- Dataset section -
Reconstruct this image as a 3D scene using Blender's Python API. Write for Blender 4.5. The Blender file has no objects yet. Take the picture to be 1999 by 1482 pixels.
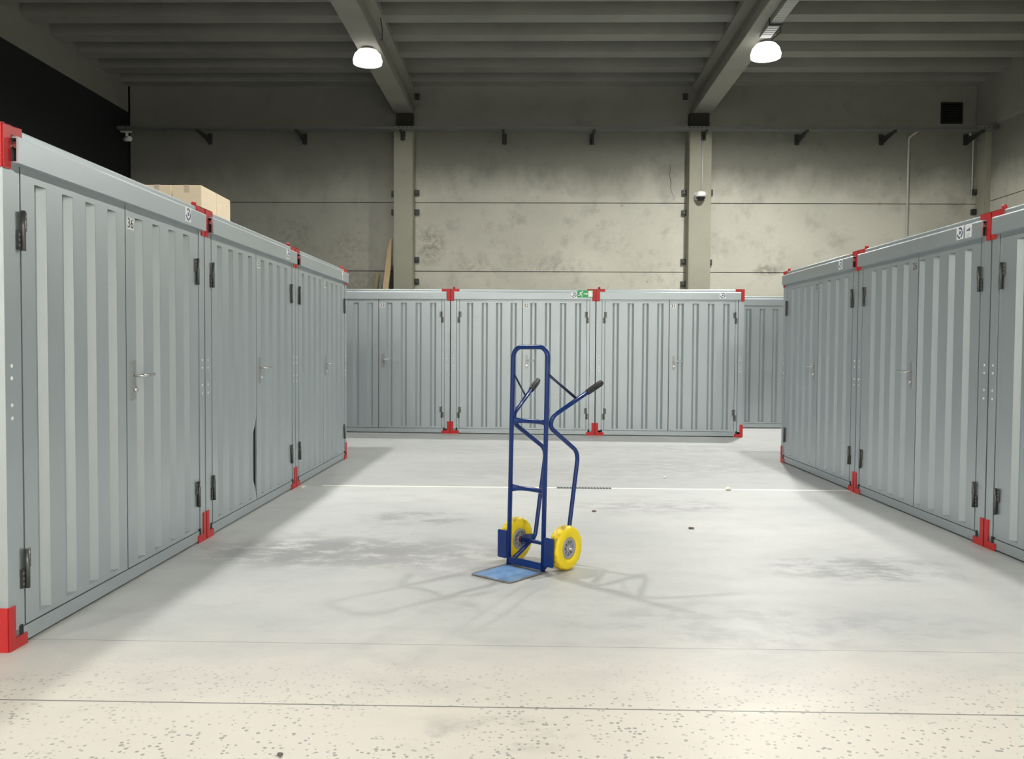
import bpy, bmesh, math, random
from mathutils import Vector, Matrix
PI = math.pi
random.seed(7)
SC = bpy.context.scene
COL = SC.collection

# ------------------------------------------------------------------ materials
def new_mat(name):
    m = bpy.data.materials.new(name); m.use_nodes = True
    nt = m.node_tree
    return m, nt, nt.nodes['Principled BSDF']
def N(nt, t, **kw):
    n = nt.nodes.new(t)
    for k, v in kw.items():
        if k in n.inputs: n.inputs[k].default_value = v
        else: setattr(n, k, v)
    return n
def math_node(nt, op, a, b=None, c=None, clamp=False):
    n = nt.nodes.new('ShaderNodeMath'); n.operation = op; n.use_clamp = clamp
    for i, v in enumerate((a, b, c)):
        if v is None: continue
        if isinstance(v, (int, float)): n.inputs[i].default_value = v
        else: nt.links.new(v, n.inputs[i])
    return n.outputs[0]
def mix_col(nt, fac, a, b, mode='MIX'):
    n = nt.nodes.new('ShaderNodeMix'); n.data_type = 'RGBA'; n.blend_type = mode
    n.clamp_factor = True
    for sock, v in ((n.inputs[0], fac), (n.inputs[6], a), (n.inputs[7], b)):
        if isinstance(v, (int, float)): sock.default_value = v
        elif isinstance(v, tuple): sock.default_value = (*v[:3], 1)
        else: nt.links.new(v, sock)
    return n.outputs[2]
def ramp(nt, fac, p0, p1, c0=(0, 0, 0), c1=(1, 1, 1)):
    n = nt.nodes.new('ShaderNodeValToRGB')
    n.color_ramp.elements[0].position = p0; n.color_ramp.elements[1].position = p1
    n.color_ramp.elements[0].color = (*c0, 1); n.color_ramp.elements[1].color = (*c1, 1)
    nt.links.new(fac, n.inputs[0]); return n.outputs[0]
def noise(nt, vec, scale, detail=4, rough=.55):
    n = N(nt, 'ShaderNodeTexNoise', Scale=scale, Detail=detail, Roughness=rough)
    nt.links.new(vec, n.inputs['Vector']); return n.outputs['Fac']
def mapping(nt, vec, loc=(0, 0, 0), scale=(1, 1, 1), rot=(0, 0, 0)):
    n = nt.nodes.new('ShaderNodeMapping'); n.inputs[1].default_value = loc
    n.inputs[2].default_value = rot; n.inputs[3].default_value = scale
    nt.links.new(vec, n.inputs[0]); return n.outputs[0]
def plain(name, col, rough=.5, metal=0., var=.06, scale=20., spec=.5, bump=0.):
    m, nt, b = new_mat(name)
    tc = nt.nodes.new('ShaderNodeTexCoord')
    f = noise(nt, tc.outputs['Object'], scale)
    lo = tuple(c * (1 - var) for c in col); hi = tuple(min(1, c * (1 + var)) for c in col)
    nt.links.new(mix_col(nt, f, lo, hi), b.inputs['Base Color'])
    b.inputs['Roughness'].default_value = rough; b.inputs['Metallic'].default_value = metal
    b.inputs['Specular IOR Level'].default_value = spec
    if bump:
        bn = N(nt, 'ShaderNodeBump', Strength=bump, Distance=.01)
        nt.links.new(f, bn.inputs['Height']); nt.links.new(bn.outputs[0], b.inputs['Normal'])
    return m
M = {}
def galvanized():
    m, nt, b = new_mat('galvanized_steel')
    tc = nt.nodes.new('ShaderNodeTexCoord'); v = tc.outputs['Object']
    f1 = noise(nt, v, 90, 2); f2 = noise(nt, mapping(nt, v, scale=(1, 1, .25)), 2.2, 3)
    c = mix_col(nt, f1, (.45, .50, .52), (.495, .545, .565))
    c = mix_col(nt, math_node(nt, 'MULTIPLY', f2, .35), c, (.505, .563, .60))
    nt.links.new(c, b.inputs['Base Color'])
    b.inputs['Metallic'].default_value = .8
    nt.links.new(math_node(nt, 'MULTIPLY_ADD', f2, .14, .36), b.inputs['Roughness'])
    bn = N(nt, 'ShaderNodeBump', Strength=.04, Distance=.004)
    nt.links.new(f2, bn.inputs['Height']); nt.links.new(bn.outputs[0], b.inputs['Normal'])
    return m
M['galv'] = galvanized()
M['red'] = plain('red_painted_steel', (.50, .018, .02), .42, 0, .12, 30)
M['hinge'] = plain('dark_hinge_steel', (.13, .135, .13), .38, .7, .3, 60)
M['black'] = plain('black_rubber', (.012, .012, .012), .6)
M['chrome'] = plain('bright_steel', (.82, .82, .80), .22, 1, .03)
M['zinc'] = plain('dull_zinc', (.42, .43, .43), .4, .8, .1, 60)
M['rivet'] = plain('white_rivet', (.9, .9, .88), .35, .1)
M['plate'] = plain('number_plate_face', (.72, .73, .72), .4, 0, .02)
M['plate_grey'] = plain('number_plate_silver', (.42, .43, .43), .35, .3, .02)
M['ink'] = plain('black_ink', (.02, .022, .025), .5)
M['sticker'] = plain('white_sticker', (.82, .83, .85), .45, 0, .02)
M['navy_ink'] = plain('navy_ink', (.10, .12, .20), .5)
M['green'] = plain('exit_sign_green', (.03, .36, .11), .4, 0, .03)
M['white'] = plain('sign_white', (.88, .9, .86), .45, 0, .02)
M['blue'] = plain('blue_painted_tube', (.006, .030, .165), .25, 0, .18, 14, .42)
M['brace'] = plain('dark_blue_flat_bar', (.008, .016, .055), .4, 0, .2, 14)
M['grip'] = plain('black_grip_rubber', (.022, .024, .022), .55, 0, .3, 40)
M['rim'] = plain('grey_plastic_rim', (.36, .36, .40), .45, 0, .08)
M['rim_dark'] = plain('dark_rim_web', (.018, .02, .023), .6, 0, .1)
M['rust'] = plain('rusty_washer', (.11, .03, .022), .7, 0, .6, 60)
M['wood'] = None
M['camera'] = plain('white_camera_plastic', (.78, .78, .75), .4, 0, .03)
M['dark_lens'] = plain('dark_lens', (.01, .01, .012), .15)
M['tray'] = plain('zinc_cable_tray', (.20, .205, .195), .5, .5, .15, 8)
M['bracket'] = plain('dark_wall_bracket', (.05, .052, .048), .55, .3, .2, 8)
M['conduit'] = plain('grey_plastic_conduit', (.50, .50, .47), .5, 0, .05)
M['vent'] = plain('black_vent_metal', (.008, .008, .009), .5)
M['lamp_body'] = plain('lamp_housing_metal', (.35, .35, .34), .4, .5)
M['gap'] = plain('dark_joint', (.035, .033, .028), .9)
M['dark_wall'] = plain('near_black_wall', (.009, .010, .011), .85, 0, .1, 2)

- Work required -
Give again, word for word, every line from the top of the data through the line with "COL = SC.collection", both ends included, and exclude the pictures.

- Answer for the task -
Reconstruct this image as a 3D scene using Blender's Python API. Write for Blender 4.5. The Blender file has no objects yet. Take the picture to be 1999 by 1482 pixels.
import bpy, bmesh, math, random
from mathutils import Vector, Matrix
PI = math.pi
random.seed(7)
SC = bpy.context.scene
COL = SC.collection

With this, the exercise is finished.